Output all the material that follows, exactly as given.

........

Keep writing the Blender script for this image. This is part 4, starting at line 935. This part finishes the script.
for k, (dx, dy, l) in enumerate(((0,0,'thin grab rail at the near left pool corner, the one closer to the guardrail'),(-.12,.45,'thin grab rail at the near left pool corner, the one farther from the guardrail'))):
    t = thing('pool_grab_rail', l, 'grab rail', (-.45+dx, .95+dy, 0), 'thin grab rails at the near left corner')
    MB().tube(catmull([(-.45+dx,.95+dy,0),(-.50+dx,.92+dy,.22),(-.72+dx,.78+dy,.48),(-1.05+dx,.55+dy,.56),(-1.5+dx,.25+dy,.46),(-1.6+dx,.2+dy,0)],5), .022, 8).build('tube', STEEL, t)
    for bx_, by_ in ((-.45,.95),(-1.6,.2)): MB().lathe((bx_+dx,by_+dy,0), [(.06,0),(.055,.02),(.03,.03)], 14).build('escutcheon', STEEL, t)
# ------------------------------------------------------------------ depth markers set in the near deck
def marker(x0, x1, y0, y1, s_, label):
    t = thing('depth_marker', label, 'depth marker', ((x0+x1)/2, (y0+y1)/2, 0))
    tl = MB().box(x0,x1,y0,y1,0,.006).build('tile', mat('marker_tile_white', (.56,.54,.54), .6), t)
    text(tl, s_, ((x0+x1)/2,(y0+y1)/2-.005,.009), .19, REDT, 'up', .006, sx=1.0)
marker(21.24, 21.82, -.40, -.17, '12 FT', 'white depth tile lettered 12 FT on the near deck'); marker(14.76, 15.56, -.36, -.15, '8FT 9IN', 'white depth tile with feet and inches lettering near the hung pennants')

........

Answer —
Keep writing the Blender script for this image. This is part 4, starting at line 935. This part finishes the script.
for k, (dx, dy, l) in enumerate(((0,0,'thin grab rail at the near left pool corner, the one closer to the guardrail'),(-.12,.45,'thin grab rail at the near left pool corner, the one farther from the guardrail'))):
    t = thing('pool_grab_rail', l, 'grab rail', (-.45+dx, .95+dy, 0), 'thin grab rails at the near left corner')
    MB().tube(catmull([(-.45+dx,.95+dy,0),(-.50+dx,.92+dy,.22),(-.72+dx,.78+dy,.48),(-1.05+dx,.55+dy,.56),(-1.5+dx,.25+dy,.46),(-1.6+dx,.2+dy,0)],5), .022, 8).build('tube', STEEL, t)
    for bx_, by_ in ((-.45,.95),(-1.6,.2)): MB().lathe((bx_+dx,by_+dy,0), [(.06,0),(.055,.02),(.03,.03)], 14).build('escutcheon', STEEL, t)
# ------------------------------------------------------------------ depth markers set in the near deck
def marker(x0, x1, y0, y1, s_, label):
    t = thing('depth_marker', label, 'depth marker', ((x0+x1)/2, (y0+y1)/2, 0))
    tl = MB().box(x0,x1,y0,y1,0,.006).build('tile', mat('marker_tile_white', (.56,.54,.54), .6), t)
    text(tl, s_, ((x0+x1)/2,(y0+y1)/2-.005,.009), .19, REDT, 'up', .006, sx=1.0)
marker(21.24, 21.82, -.40, -.17, '12 FT', 'white depth tile lettered 12 FT on the near deck'); marker(14.76, 15.56, -.36, -.15, '8FT 9IN', 'white depth tile with feet and inches lettering near the hung pennants')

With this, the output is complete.